Short task: Print the listing as it stands, omitting all images.

Given material:

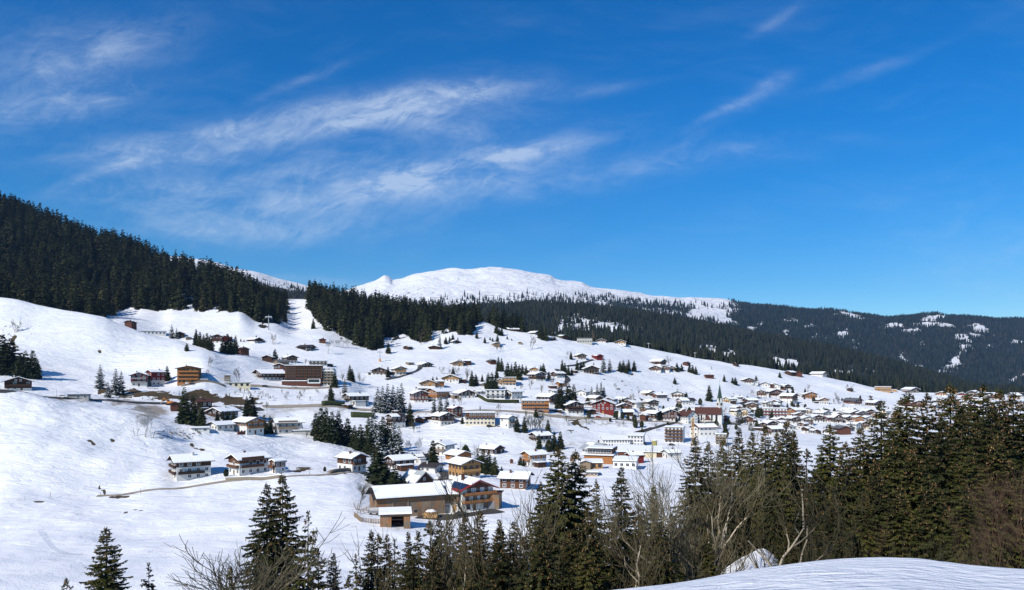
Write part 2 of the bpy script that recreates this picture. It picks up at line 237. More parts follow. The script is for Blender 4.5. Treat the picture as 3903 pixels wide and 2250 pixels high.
# ---------------------------------------------------------------- terrain
def pchip(x,y,xi):
    x=np.asarray(x,float); y=np.asarray(y,float); h=np.diff(x); d=np.diff(y)/h; m_=np.zeros(len(x))
    for i in range(1,len(x)-1):
        if d[i-1]*d[i]>0:
            w1=2*h[i]+h[i-1]; w2=h[i]+2*h[i-1]; m_[i]=(w1+w2)/(w1/d[i-1]+w2/d[i])
    m_[0]=d[0]; m_[-1]=d[-1]
    i=np.clip(np.searchsorted(x,xi)-1,0,len(x)-2); tt=(np.clip(xi,x[0],x[-1])-x[i])/h[i]
    return (2*tt**3-3*tt**2+1)*y[i]+(tt**3-2*tt**2+tt)*h[i]*m_[i]+(-2*tt**3+3*tt**2)*y[i+1]+(tt**3-tt**2)*h[i]*m_[i+1]
Z=lambda u,y,z:(u,y,VH-z*F/y)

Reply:
Write part 2 of the bpy script that recreates this picture. It picks up at line 237. More parts follow. The script is for Blender 4.5. Treat the picture as 3903 pixels wide and 2250 pixels high.
# ---------------------------------------------------------------- terrain
def pchip(x,y,xi):
    x=np.asarray(x,float); y=np.asarray(y,float); h=np.diff(x); d=np.diff(y)/h; m_=np.zeros(len(x))
    for i in range(1,len(x)-1):
        if d[i-1]*d[i]>0:
            w1=2*h[i]+h[i-1]; w2=h[i]+2*h[i-1]; m_[i]=(w1+w2)/(w1/d[i-1]+w2/d[i])
    m_[0]=d[0]; m_[-1]=d[-1]
    i=np.clip(np.searchsorted(x,xi)-1,0,len(x)-2); tt=(np.clip(xi,x[0],x[-1])-x[i])/h[i]
    return (2*tt**3-3*tt**2+1)*y[i]+(tt**3-2*tt**2+tt)*h[i]*m_[i]+(-2*tt**3+3*tt**2)*y[i+1]+(tt**3-tt**2)*h[i]*m_[i+1]
Z=lambda u,y,z:(u,y,VH-z*F/y)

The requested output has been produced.